Om van station Hilversum Media Park naar mijn werk te komen en andersom, moet je een brug over. De trap aan de stationzijde is best breed, maar de tweede aan het mediapark is spiraalvormig, smal en stijl. Geen probleem voor een superheld, dus ik denk er nooit over na dat dit voor sommige mensen een obstakel kan zijn. Tot gister.

Ik liep gister achter een donkere man tegen de vijftig met aktetas. Hij kwam nauwelijks vooruit. ‘Dear God! These stairs are killing me woman!’ Voor hem liep een forse vrouw die ook haar tijd nam voor de klim, maar er nog altijd minder moeite mee had dan haar man. ‘Come on Philip, a few more steps’.

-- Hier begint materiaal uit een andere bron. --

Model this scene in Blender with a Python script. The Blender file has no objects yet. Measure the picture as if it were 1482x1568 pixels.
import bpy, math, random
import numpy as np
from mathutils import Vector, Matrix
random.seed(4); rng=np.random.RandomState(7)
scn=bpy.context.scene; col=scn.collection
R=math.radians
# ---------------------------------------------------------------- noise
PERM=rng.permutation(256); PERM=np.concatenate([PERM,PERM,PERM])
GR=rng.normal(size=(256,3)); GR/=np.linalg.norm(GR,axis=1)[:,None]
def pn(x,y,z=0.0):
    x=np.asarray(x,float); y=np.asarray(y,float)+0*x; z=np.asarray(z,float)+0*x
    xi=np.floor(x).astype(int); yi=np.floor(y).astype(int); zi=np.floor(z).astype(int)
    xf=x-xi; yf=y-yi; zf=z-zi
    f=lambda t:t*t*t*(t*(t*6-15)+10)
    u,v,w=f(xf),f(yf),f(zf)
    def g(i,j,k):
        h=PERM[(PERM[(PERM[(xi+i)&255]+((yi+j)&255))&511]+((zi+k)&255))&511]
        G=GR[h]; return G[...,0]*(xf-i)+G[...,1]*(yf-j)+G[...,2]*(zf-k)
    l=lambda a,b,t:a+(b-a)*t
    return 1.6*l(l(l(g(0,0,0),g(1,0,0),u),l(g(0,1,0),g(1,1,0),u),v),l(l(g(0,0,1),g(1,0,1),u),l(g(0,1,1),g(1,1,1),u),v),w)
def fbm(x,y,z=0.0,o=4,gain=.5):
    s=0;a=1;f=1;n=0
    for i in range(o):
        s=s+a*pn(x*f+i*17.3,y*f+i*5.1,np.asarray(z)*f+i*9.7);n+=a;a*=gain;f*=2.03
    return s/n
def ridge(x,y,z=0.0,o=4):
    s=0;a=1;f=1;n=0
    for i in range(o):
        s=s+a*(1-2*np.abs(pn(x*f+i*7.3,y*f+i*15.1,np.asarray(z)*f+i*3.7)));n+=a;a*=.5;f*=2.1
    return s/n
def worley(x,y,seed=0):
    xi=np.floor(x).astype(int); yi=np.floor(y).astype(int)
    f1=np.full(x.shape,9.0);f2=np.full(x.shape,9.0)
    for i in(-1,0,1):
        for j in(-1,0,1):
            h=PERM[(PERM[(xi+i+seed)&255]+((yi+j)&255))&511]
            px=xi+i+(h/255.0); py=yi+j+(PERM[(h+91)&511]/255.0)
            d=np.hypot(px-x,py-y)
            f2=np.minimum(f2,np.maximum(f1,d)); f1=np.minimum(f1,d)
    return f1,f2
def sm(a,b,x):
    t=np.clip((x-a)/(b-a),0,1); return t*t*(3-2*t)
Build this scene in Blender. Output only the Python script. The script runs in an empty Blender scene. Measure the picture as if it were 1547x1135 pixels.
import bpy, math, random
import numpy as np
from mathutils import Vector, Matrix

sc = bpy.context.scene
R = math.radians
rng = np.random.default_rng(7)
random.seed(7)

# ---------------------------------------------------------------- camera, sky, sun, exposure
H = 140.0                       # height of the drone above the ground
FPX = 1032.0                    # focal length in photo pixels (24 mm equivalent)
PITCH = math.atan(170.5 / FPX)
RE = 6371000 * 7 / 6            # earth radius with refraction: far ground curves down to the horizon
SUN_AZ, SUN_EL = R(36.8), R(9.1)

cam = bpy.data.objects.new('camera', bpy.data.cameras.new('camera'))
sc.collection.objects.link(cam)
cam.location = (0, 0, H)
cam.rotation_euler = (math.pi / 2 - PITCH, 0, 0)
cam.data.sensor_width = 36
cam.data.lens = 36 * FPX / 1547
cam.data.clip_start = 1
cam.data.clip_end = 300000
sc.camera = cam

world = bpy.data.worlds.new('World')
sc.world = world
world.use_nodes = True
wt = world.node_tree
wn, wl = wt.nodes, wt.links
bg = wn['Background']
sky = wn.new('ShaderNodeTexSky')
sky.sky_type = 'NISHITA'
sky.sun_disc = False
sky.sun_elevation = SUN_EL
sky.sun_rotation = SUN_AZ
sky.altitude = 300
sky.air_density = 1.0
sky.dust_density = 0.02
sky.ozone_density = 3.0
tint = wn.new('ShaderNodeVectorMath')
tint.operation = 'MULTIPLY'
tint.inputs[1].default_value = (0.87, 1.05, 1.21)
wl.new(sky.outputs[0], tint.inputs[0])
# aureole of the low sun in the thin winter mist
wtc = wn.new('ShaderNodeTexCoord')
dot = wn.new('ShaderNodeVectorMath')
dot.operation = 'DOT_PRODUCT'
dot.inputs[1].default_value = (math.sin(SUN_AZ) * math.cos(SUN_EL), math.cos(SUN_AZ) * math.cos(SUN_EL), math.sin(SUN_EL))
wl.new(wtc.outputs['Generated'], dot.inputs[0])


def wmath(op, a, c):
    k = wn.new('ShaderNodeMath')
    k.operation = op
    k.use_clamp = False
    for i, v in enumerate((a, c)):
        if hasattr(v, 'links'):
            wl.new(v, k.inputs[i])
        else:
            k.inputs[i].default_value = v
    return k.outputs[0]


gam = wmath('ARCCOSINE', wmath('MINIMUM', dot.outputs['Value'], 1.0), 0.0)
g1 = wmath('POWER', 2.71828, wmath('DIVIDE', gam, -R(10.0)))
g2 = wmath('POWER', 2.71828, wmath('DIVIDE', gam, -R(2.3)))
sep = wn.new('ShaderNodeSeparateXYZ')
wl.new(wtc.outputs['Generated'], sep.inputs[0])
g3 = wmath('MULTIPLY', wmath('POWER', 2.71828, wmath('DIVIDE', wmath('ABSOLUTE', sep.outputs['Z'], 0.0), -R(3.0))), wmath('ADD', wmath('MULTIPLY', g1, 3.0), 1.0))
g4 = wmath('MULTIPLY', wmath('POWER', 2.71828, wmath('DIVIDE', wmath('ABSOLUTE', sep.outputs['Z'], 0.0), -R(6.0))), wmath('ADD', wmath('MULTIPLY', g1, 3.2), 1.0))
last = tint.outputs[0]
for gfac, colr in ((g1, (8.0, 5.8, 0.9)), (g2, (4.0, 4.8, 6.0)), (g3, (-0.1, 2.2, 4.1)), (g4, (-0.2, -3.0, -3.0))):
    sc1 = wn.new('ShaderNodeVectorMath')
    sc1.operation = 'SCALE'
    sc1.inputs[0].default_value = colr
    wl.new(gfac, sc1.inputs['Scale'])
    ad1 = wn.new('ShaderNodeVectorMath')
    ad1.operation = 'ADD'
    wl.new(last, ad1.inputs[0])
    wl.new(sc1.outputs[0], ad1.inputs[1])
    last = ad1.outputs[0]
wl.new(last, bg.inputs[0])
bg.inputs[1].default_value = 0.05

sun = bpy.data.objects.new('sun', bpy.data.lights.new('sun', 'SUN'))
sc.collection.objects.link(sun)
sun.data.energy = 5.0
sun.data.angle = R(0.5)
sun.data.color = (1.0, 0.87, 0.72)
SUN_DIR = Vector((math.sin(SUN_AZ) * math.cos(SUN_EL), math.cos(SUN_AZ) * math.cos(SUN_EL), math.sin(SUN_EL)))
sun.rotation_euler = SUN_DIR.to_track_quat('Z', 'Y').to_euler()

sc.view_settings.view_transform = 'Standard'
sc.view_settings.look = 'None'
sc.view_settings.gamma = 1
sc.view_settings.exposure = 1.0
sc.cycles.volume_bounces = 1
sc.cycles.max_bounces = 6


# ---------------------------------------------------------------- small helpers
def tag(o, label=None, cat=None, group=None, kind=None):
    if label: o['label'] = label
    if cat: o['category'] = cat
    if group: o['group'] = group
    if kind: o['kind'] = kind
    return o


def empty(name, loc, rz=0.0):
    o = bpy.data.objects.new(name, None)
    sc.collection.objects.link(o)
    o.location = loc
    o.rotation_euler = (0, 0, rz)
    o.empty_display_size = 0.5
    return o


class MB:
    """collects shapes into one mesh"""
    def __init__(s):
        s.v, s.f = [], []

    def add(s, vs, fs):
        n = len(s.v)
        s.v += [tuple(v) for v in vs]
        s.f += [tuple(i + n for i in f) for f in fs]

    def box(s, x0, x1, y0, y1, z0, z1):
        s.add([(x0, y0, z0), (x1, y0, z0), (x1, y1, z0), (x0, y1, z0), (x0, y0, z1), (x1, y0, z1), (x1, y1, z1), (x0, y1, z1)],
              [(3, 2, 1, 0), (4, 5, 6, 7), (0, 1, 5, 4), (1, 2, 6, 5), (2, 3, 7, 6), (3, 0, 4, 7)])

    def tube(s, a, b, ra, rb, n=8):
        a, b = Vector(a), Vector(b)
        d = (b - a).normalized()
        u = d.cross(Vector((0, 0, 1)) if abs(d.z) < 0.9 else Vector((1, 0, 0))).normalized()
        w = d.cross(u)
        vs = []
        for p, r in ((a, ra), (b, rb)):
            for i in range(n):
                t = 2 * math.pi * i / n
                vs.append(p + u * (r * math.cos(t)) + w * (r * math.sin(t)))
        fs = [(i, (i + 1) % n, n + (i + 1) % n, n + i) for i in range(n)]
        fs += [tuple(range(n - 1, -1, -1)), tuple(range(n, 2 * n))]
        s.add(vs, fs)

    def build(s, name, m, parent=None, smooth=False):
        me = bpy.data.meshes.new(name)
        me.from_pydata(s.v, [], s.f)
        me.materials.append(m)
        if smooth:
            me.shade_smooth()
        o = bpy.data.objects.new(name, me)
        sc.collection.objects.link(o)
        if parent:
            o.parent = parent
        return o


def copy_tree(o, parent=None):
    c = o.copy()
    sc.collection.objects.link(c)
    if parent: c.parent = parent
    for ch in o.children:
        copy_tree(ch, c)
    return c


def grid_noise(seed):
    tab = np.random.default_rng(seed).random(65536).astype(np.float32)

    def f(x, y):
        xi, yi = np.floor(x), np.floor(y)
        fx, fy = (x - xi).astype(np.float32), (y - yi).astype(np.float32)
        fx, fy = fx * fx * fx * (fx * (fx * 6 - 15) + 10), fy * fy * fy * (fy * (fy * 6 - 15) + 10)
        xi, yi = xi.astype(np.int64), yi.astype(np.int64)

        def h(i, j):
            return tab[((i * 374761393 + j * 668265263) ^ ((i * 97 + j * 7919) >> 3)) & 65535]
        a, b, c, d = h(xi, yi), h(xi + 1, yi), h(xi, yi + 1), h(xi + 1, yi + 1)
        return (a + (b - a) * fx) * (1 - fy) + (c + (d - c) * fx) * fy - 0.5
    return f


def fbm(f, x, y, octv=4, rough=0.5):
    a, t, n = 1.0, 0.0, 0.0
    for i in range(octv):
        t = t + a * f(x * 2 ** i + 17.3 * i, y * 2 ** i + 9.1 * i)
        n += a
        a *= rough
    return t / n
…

‘I can’t, i can’t walk anymore’, pufte Philip. Waarom Philip zoveel moeite had met deze trap is mij nog steeds een raadsel. Ik dacht op te vangen dat hij al twee dagen niet gelopen had. Misschien waren zijn benen stijf ofzo.

‘You can do it!’, hoorde ik mezelf ineens roepen. Philip keek achterom en begon wat te grinneken. ‘All right, let’s get this over with.’ Hij begon zich aan de railing te klampen en trede voor trede omhoog te hijsen. Dat ging gepaard met veelvuldig gehijg, gehoest en geklaag. Ik sukkelde er achteraan.

Na wat een eeuwigheid leek te duren, geduld met dit soort situaties is niet mijn sterkste punt, stond Philip boven aan de trap waar zijn vrouw stond te wachten. ‘You made it!’ zei ik en applaudisseerde kort. ‘I did. I did’, zei de mam en haalde opgelucht adem. ‘Thank you.’

Daarna liep ik er snel langs. Ik wist dat er nog een trap aan zat te komen, breder, maar toch.